Work to be completed:
Exactly as written, retype the listing below, omitting the pictures.

— start —

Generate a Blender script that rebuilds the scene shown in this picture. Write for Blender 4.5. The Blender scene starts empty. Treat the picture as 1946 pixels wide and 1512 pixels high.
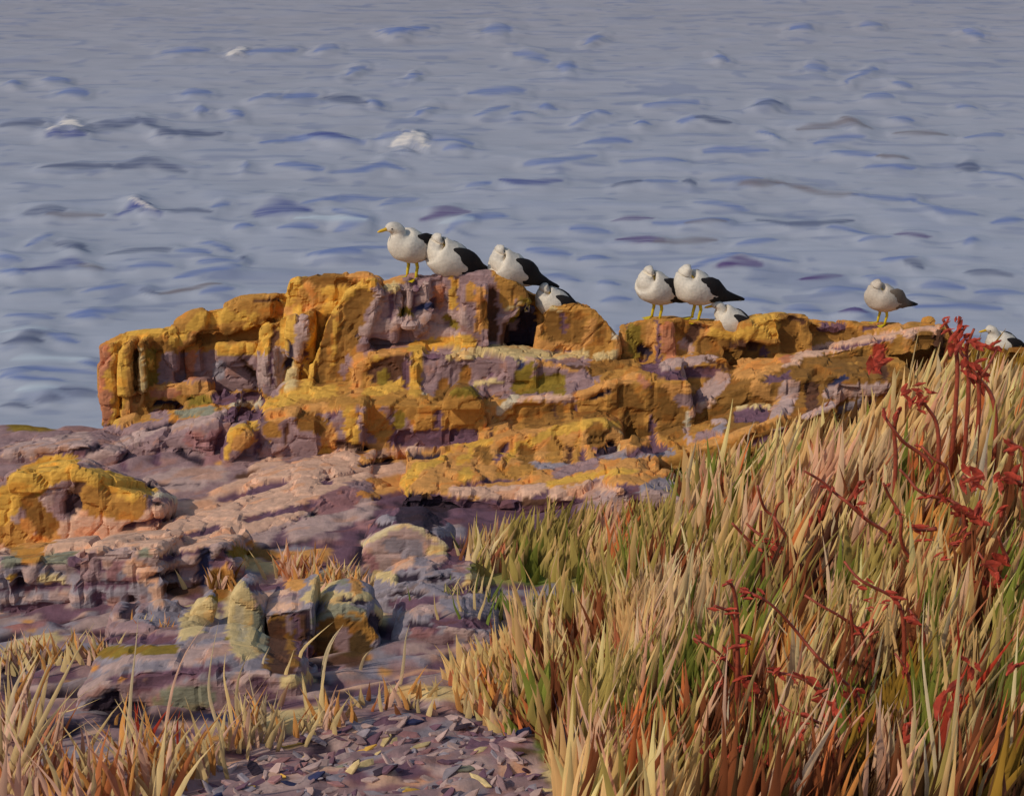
import bpy, bmesh, math, random
import numpy as np
from mathutils import Vector, Matrix
from mathutils.bvhtree import BVHTree
from mathutils.kdtree import KDTree
random.seed(7); rng = np.random.default_rng(7)
S = bpy.context.scene
COL = S.collection
R = math.radians

# ------------------------------------------------------------ camera, sky, sun, exposure
CAMZ = 6.0; PITCH = R(22.0); F = 2994.0
cd = bpy.data.cameras.new('camera'); cam = bpy.data.objects.new('camera', cd); COL.objects.link(cam)
cam.location = (0, 0, CAMZ); cam.rotation_euler = (math.pi/2 - PITCH, 0, 0)
cd.sensor_width = 36; cd.lens = 36*F/1946; cd.clip_end = 5000; cd.clip_start = 0.05
S.camera = cam
W = bpy.data.worlds.new("World"); S.world = W; W.use_nodes = True
SUN_EL, SUN_AZ = R(40), R(-126)          # azimuth clockwise from +Y : sun to the left and a little behind the camera
nt = W.node_tree; bg = nt.nodes['Background']
sky = nt.nodes.new('ShaderNodeTexSky'); sky.sky_type = 'NISHITA'; sky.sun_disc = False
sky.sun_elevation = SUN_EL; sky.sun_rotation = SUN_AZ
nt.links.new(sky.outputs[0], bg.inputs[0]); bg.inputs[1].default_value = 0.12
sd = bpy.data.lights.new('sun', 'SUN'); sun = bpy.data.objects.new('sun', sd); COL.objects.link(sun)
sd.energy = 2.4; sd.angle = R(0.8); sd.color = (1.0, 0.91, 0.78)
sv = Vector((math.sin(SUN_AZ)*math.cos(SUN_EL), math.cos(SUN_AZ)*math.cos(SUN_EL), math.sin(SUN_EL)))
sun.rotation_euler = sv.to_track_quat('Z', 'Y').to_euler()
S.view_settings.view_transform = 'Standard'; S.view_settings.look = 'None'
S.view_settings.exposure = -0.18; S.view_settings.gamma = 1
S.render.engine = 'CYCLES'

# ------------------------------------------------------------ helpers
CP, SP = math.cos(PITCH), math.sin(PITCH)
def ray(px, py):
    a = (px-973)/F; b = -(py-756)/F
    return Vector((a, CP + b*SP, -SP + b*CP))
def at(px, py, Y):
    r = ray(px, py); k = Y/r.y
    return Vector((r.x*k, Y, CAMZ + r.z*k))
def ground_at(px, py, z=0.0):
    r = ray(px, py); k = (z-CAMZ)/r.z
    return (r.x*k, r.y*k)
def proj(P):                                   # Nx3 -> px,py of the traced drawing
    x, y, z = P[:, 0], P[:, 1], P[:, 2]-CAMZ
    d = y*CP - z*SP; u = y*SP + z*CP
    return 973+F*x/d, 756-F*u/d
def lin(c):
    c = np.asarray(c, float)/255
    return np.where(c <= .04045, c/12.92, ((c+.055)/1.055)**2.4)
def hashf(i, j, k, s):
    h = (i*374761393 + j*668265263 + k*2147483647 + s*974634777) & 0xFFFFFFFF
    h = ((h ^ (h >> 13))*1274126177) & 0xFFFFFFFF
    h = ((h ^ (h >> 16))*2246822519) & 0xFFFFFFFF
    return ((h ^ (h >> 15)) & 0xFFFFFF)/float(0xFFFFFF)
def vn(P, s=0):                                # value noise, -1..1
    I = np.floor(P).astype(np.int64); f = P-I; f = f*f*(3-2*f)
    r = 0
    for a in (0, 1):
        for b in (0, 1):
            for c in (0, 1):
                w = (f[:, 0] if a else 1-f[:, 0])*(f[:, 1] if b else 1-f[:, 1])*(f[:, 2] if c else 1-f[:, 2])
                r = r + w*hashf(I[:, 0]+a, I[:, 1]+b, I[:, 2]+c, s)
    return r*2-1
def fbm(P, o=3, s=0):
    r = 0; a = 1; t = 0
    for i in range(o):
        r = r + a*vn(P*2**i+i*17.3, s+i); t += a; a *= .5
    return r/t
def voro(P, s=0, box=False):                              # F1, F2, random value of cell
    I = np.floor(P).astype(np.int64); n = len(P)
    f1 = np.full(n, 9.); f2 = np.full(n, 9.); cid = np.zeros(n)
    for a in (-1, 0, 1):
        for b in (-1, 0, 1):
            for c in (-1, 0, 1):
                i, j, k = I[:, 0]+a, I[:, 1]+b, I[:, 2]+c
                q = np.stack([i+hashf(i, j, k, s+1), j+hashf(i, j, k, s+2), k+hashf(i, j, k, s+3)], 1)
                d = np.abs(q-P).max(1)+.15*np.abs(q-P).sum(1) if box else np.linalg.norm(q-P, axis=1); h = hashf(i, j, k, s+4)
                m = d < f1
                f2 = np.where(m, f1, np.minimum(f2, d)); cid = np.where(m, h, cid); f1 = np.where(m, d, f1)
    return f1, f2, cid
def tag(o, label=None, cat=None, group=None, kind=None):
    if label: o['label'] = label
    if cat: o['category'] = cat
    if group: o['group'] = group
    if kind: o['kind'] = kind
    return o
def mesh_obj(name, verts, faces, mat, parent=None, smooth=False, cols=None):
    me = bpy.data.meshes.new(name)
    me.from_pydata([tuple(v) for v in verts] if not isinstance(verts, np.ndarray) else verts.tolist(), [],
                   faces if not isinstance(faces, np.ndarray) else faces.tolist())
    if cols is not None:
        c = me.color_attributes.new('Col', 'FLOAT_COLOR', 'POINT')
        cc = np.ones((len(verts), 4), np.float32); cc[:, :3] = cols
        c.data.foreach_set('color', cc.ravel())
    me.polygons.foreach_set('use_smooth', [smooth]*len(me.polygons))
    me.materials.append(mat); me.update()
    o = bpy.data.objects.new(name, me); COL.objects.link(o)
    if parent: o.parent = parent
    return o
def empty(name, loc, rz=0, s=1):
    o = bpy.data.objects.new(name, None); COL.objects.link(o)
    o.location = loc; o.rotation_euler = (0, 0, rz); o.scale = (s, s, s); o.empty_display_size = .1
    return o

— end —

Exercise response:
Generate a Blender script that rebuilds the scene shown in this picture. Write for Blender 4.5. The Blender scene starts empty. Treat the picture as 1946 pixels wide and 1512 pixels high.
import bpy, bmesh, math, random
import numpy as np
from mathutils import Vector, Matrix
from mathutils.bvhtree import BVHTree
from mathutils.kdtree import KDTree
random.seed(7); rng = np.random.default_rng(7)
S = bpy.context.scene
COL = S.collection
R = math.radians

# ------------------------------------------------------------ camera, sky, sun, exposure
CAMZ = 6.0; PITCH = R(22.0); F = 2994.0
cd = bpy.data.cameras.new('camera'); cam = bpy.data.objects.new('camera', cd); COL.objects.link(cam)
cam.location = (0, 0, CAMZ); cam.rotation_euler = (math.pi/2 - PITCH, 0, 0)
cd.sensor_width = 36; cd.lens = 36*F/1946; cd.clip_end = 5000; cd.clip_start = 0.05
S.camera = cam
W = bpy.data.worlds.new("World"); S.world = W; W.use_nodes = True
SUN_EL, SUN_AZ = R(40), R(-126)          # azimuth clockwise from +Y : sun to the left and a little behind the camera
nt = W.node_tree; bg = nt.nodes['Background']
sky = nt.nodes.new('ShaderNodeTexSky'); sky.sky_type = 'NISHITA'; sky.sun_disc = False
sky.sun_elevation = SUN_EL; sky.sun_rotation = SUN_AZ
nt.links.new(sky.outputs[0], bg.inputs[0]); bg.inputs[1].default_value = 0.12
sd = bpy.data.lights.new('sun', 'SUN'); sun = bpy.data.objects.new('sun', sd); COL.objects.link(sun)
sd.energy = 2.4; sd.angle = R(0.8); sd.color = (1.0, 0.91, 0.78)
sv = Vector((math.sin(SUN_AZ)*math.cos(SUN_EL), math.cos(SUN_AZ)*math.cos(SUN_EL), math.sin(SUN_EL)))
sun.rotation_euler = sv.to_track_quat('Z', 'Y').to_euler()
S.view_settings.view_transform = 'Standard'; S.view_settings.look = 'None'
S.view_settings.exposure = -0.18; S.view_settings.gamma = 1
S.render.engine = 'CYCLES'

# ------------------------------------------------------------ helpers
CP, SP = math.cos(PITCH), math.sin(PITCH)
def ray(px, py):
    a = (px-973)/F; b = -(py-756)/F
    return Vector((a, CP + b*SP, -SP + b*CP))
def at(px, py, Y):
    r = ray(px, py); k = Y/r.y
    return Vector((r.x*k, Y, CAMZ + r.z*k))
def ground_at(px, py, z=0.0):
    r = ray(px, py); k = (z-CAMZ)/r.z
    return (r.x*k, r.y*k)
def proj(P):                                   # Nx3 -> px,py of the traced drawing
    x, y, z = P[:, 0], P[:, 1], P[:, 2]-CAMZ
    d = y*CP - z*SP; u = y*SP + z*CP
    return 973+F*x/d, 756-F*u/d
def lin(c):
    c = np.asarray(c, float)/255
    return np.where(c <= .04045, c/12.92, ((c+.055)/1.055)**2.4)
def hashf(i, j, k, s):
    h = (i*374761393 + j*668265263 + k*2147483647 + s*974634777) & 0xFFFFFFFF
    h = ((h ^ (h >> 13))*1274126177) & 0xFFFFFFFF
    h = ((h ^ (h >> 16))*2246822519) & 0xFFFFFFFF
    return ((h ^ (h >> 15)) & 0xFFFFFF)/float(0xFFFFFF)
def vn(P, s=0):                                # value noise, -1..1
    I = np.floor(P).astype(np.int64); f = P-I; f = f*f*(3-2*f)
    r = 0
    for a in (0, 1):
        for b in (0, 1):
            for c in (0, 1):
                w = (f[:, 0] if a else 1-f[:, 0])*(f[:, 1] if b else 1-f[:, 1])*(f[:, 2] if c else 1-f[:, 2])
                r = r + w*hashf(I[:, 0]+a, I[:, 1]+b, I[:, 2]+c, s)
    return r*2-1
def fbm(P, o=3, s=0):
    r = 0; a = 1; t = 0
    for i in range(o):
        r = r + a*vn(P*2**i+i*17.3, s+i); t += a; a *= .5
    return r/t
def voro(P, s=0, box=False):                              # F1, F2, random value of cell
    I = np.floor(P).astype(np.int64); n = len(P)
    f1 = np.full(n, 9.); f2 = np.full(n, 9.); cid = np.zeros(n)
    for a in (-1, 0, 1):
        for b in (-1, 0, 1):
            for c in (-1, 0, 1):
                i, j, k = I[:, 0]+a, I[:, 1]+b, I[:, 2]+c
                q = np.stack([i+hashf(i, j, k, s+1), j+hashf(i, j, k, s+2), k+hashf(i, j, k, s+3)], 1)
                d = np.abs(q-P).max(1)+.15*np.abs(q-P).sum(1) if box else np.linalg.norm(q-P, axis=1); h = hashf(i, j, k, s+4)
                m = d < f1
                f2 = np.where(m, f1, np.minimum(f2, d)); cid = np.where(m, h, cid); f1 = np.where(m, d, f1)
    return f1, f2, cid
def tag(o, label=None, cat=None, group=None, kind=None):
    if label: o['label'] = label
    if cat: o['category'] = cat
    if group: o['group'] = group
    if kind: o['kind'] = kind
    return o
def mesh_obj(name, verts, faces, mat, parent=None, smooth=False, cols=None):
    me = bpy.data.meshes.new(name)
    me.from_pydata([tuple(v) for v in verts] if not isinstance(verts, np.ndarray) else verts.tolist(), [],
                   faces if not isinstance(faces, np.ndarray) else faces.tolist())
    if cols is not None:
        c = me.color_attributes.new('Col', 'FLOAT_COLOR', 'POINT')
        cc = np.ones((len(verts), 4), np.float32); cc[:, :3] = cols
        c.data.foreach_set('color', cc.ravel())
    me.polygons.foreach_set('use_smooth', [smooth]*len(me.polygons))
    me.materials.append(mat); me.update()
    o = bpy.data.objects.new(name, me); COL.objects.link(o)
    if parent: o.parent = parent
    return o
def empty(name, loc, rz=0, s=1):
    o = bpy.data.objects.new(name, None); COL.objects.link(o)
    o.location = loc; o.rotation_euler = (0, 0, rz); o.scale = (s, s, s); o.empty_display_size = .1
    return o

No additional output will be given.